RECORDED INFORMATION:
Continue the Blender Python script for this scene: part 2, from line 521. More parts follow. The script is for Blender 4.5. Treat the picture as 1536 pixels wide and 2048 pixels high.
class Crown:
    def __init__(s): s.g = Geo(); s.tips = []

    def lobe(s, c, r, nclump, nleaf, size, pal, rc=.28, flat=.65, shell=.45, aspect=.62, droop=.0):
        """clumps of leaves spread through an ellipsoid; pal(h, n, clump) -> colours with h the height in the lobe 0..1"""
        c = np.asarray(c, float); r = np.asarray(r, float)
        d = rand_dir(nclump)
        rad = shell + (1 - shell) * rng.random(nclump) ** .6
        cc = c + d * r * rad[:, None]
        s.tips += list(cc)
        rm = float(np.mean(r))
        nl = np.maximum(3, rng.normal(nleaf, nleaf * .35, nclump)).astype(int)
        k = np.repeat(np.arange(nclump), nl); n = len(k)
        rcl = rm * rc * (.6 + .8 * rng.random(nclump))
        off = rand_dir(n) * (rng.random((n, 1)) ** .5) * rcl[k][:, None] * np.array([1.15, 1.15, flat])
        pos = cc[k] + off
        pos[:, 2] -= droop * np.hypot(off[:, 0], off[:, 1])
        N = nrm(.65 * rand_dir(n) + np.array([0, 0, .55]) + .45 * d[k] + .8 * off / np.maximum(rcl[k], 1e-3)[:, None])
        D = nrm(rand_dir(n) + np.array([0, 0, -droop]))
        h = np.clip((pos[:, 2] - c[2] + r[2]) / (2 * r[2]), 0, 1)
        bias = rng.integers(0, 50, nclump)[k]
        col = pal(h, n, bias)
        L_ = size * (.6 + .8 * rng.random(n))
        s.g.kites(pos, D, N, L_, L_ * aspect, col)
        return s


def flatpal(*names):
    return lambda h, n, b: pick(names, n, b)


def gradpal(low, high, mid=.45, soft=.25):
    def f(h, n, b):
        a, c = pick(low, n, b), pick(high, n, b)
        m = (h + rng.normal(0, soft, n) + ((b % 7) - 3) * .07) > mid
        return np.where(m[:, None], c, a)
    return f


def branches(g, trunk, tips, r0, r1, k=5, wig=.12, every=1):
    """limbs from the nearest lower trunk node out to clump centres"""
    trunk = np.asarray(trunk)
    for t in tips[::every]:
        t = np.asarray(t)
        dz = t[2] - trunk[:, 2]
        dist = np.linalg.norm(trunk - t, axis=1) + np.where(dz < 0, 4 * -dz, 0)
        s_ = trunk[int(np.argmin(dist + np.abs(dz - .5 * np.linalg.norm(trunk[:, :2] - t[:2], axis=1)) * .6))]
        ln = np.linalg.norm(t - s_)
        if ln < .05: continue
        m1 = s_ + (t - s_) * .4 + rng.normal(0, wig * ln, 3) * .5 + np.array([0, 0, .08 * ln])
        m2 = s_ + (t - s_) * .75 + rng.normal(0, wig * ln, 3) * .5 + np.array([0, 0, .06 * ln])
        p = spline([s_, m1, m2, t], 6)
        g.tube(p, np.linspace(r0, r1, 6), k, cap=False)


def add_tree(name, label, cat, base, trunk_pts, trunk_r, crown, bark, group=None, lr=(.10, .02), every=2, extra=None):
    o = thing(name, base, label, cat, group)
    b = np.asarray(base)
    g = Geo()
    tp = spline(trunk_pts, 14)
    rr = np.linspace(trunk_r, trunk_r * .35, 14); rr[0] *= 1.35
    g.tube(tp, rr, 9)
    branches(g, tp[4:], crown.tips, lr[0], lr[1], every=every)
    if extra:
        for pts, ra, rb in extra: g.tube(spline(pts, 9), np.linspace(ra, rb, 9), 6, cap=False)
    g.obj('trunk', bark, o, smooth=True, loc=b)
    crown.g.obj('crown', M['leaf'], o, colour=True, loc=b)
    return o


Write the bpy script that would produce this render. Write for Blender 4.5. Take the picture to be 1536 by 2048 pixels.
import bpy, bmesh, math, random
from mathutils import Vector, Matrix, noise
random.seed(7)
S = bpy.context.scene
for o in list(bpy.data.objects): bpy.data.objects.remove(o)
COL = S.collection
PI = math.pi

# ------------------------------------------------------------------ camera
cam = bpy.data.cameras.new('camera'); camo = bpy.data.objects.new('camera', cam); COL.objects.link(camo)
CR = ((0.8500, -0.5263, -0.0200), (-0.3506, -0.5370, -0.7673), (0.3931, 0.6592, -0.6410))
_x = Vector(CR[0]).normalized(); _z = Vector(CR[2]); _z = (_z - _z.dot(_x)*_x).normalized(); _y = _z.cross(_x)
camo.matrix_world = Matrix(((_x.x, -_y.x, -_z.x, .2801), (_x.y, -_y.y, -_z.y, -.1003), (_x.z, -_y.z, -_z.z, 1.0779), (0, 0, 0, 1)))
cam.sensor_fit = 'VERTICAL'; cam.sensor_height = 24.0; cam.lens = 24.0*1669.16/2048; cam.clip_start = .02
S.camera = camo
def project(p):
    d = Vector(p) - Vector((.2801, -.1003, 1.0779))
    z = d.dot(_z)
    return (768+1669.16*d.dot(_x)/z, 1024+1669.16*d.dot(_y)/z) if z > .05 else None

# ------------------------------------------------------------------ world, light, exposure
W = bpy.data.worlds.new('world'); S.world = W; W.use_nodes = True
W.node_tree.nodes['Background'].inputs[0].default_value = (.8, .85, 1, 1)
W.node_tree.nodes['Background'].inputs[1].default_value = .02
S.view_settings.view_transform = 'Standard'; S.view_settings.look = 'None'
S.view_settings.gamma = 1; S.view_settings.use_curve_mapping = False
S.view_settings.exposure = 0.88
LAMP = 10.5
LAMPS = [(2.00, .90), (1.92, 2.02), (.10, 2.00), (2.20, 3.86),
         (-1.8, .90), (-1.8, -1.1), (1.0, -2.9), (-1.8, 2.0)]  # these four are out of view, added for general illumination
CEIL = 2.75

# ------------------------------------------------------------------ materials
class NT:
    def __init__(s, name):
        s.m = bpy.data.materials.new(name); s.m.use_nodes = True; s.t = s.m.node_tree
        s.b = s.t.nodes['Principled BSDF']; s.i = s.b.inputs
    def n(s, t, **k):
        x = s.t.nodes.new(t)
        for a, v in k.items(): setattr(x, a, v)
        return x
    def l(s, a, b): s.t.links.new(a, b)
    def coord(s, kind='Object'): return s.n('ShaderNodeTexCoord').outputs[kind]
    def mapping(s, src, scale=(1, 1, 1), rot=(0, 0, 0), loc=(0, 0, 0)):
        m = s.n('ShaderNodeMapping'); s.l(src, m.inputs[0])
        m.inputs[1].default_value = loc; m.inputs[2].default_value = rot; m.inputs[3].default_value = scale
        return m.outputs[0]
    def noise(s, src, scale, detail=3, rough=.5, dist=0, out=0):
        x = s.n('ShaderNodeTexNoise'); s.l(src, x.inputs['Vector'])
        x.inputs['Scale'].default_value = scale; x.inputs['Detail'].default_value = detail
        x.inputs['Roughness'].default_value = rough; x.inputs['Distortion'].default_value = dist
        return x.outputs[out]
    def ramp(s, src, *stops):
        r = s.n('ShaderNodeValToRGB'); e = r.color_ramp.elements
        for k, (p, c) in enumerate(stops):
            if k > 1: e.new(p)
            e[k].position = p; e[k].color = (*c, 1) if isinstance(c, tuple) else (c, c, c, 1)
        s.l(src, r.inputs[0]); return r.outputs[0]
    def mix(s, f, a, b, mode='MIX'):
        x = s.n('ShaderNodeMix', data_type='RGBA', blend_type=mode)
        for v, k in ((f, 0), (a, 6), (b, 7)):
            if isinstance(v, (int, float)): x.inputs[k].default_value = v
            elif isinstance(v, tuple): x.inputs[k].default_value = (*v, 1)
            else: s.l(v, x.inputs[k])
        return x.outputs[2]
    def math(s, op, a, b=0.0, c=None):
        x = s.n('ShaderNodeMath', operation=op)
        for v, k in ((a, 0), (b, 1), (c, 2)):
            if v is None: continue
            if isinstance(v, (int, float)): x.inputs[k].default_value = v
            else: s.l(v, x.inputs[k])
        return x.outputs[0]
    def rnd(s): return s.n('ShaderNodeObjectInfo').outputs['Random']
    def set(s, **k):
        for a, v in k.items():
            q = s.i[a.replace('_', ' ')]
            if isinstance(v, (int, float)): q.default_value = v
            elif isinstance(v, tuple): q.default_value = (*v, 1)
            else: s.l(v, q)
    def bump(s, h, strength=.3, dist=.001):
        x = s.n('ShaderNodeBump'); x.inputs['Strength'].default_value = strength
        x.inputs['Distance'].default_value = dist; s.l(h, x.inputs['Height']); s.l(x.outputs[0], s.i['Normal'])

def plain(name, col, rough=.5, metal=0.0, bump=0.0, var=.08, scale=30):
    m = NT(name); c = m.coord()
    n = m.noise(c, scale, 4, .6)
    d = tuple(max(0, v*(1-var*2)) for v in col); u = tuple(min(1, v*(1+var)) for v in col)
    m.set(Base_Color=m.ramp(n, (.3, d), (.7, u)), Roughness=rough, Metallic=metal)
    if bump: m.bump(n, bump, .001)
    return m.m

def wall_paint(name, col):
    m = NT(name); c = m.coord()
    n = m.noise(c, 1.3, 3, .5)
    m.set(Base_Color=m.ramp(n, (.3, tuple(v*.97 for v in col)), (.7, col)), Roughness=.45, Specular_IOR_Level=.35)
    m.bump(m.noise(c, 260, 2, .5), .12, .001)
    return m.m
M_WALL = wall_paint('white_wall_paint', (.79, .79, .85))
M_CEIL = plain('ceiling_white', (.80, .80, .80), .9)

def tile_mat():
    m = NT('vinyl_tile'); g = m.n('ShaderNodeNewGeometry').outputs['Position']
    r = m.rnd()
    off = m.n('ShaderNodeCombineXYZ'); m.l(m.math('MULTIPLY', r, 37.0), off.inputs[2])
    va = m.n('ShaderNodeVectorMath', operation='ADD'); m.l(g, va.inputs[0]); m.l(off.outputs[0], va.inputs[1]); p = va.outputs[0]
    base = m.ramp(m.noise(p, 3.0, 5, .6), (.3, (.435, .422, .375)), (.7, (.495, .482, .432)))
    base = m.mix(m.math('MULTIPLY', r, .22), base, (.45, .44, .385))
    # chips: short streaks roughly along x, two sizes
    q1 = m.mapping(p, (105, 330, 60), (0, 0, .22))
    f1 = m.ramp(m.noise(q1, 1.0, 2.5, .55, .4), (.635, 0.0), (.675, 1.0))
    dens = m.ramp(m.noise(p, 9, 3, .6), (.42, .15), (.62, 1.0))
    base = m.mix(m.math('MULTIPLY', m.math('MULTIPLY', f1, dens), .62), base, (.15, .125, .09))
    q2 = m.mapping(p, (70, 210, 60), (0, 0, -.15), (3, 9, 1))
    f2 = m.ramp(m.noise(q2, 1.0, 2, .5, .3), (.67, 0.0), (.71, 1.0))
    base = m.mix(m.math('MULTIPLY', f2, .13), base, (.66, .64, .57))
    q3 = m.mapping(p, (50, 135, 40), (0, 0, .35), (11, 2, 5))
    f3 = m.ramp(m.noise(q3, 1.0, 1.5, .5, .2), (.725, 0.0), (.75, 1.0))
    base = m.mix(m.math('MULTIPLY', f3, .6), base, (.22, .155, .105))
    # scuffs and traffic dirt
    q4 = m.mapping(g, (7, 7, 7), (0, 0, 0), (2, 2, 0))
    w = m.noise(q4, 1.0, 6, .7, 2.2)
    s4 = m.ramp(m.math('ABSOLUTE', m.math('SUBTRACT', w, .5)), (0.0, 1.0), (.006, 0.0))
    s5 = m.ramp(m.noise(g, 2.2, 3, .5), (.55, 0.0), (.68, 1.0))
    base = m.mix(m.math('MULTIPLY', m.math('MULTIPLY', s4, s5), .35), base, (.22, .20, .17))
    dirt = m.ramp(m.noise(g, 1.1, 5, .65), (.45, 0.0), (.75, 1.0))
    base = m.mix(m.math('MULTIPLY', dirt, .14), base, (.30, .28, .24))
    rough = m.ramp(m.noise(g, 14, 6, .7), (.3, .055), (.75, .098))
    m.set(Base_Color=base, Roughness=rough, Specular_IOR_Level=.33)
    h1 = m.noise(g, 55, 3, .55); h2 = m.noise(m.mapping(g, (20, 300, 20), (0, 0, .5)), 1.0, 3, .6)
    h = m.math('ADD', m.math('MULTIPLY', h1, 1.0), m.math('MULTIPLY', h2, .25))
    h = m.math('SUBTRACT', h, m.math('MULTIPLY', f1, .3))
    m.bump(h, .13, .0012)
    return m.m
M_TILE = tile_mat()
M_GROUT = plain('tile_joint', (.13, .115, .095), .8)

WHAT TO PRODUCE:
Write out exactly the lines from the start of the material through the line with "def __init__(s): s.g = Geo(); s.tips = []". No other output is expected.

FULL SOLUTION:
Continue the Blender Python script for this scene: part 2, from line 521. More parts follow. The script is for Blender 4.5. Treat the picture as 1536 pixels wide and 2048 pixels high.
class Crown:
    def __init__(s): s.g = Geo(); s.tips = []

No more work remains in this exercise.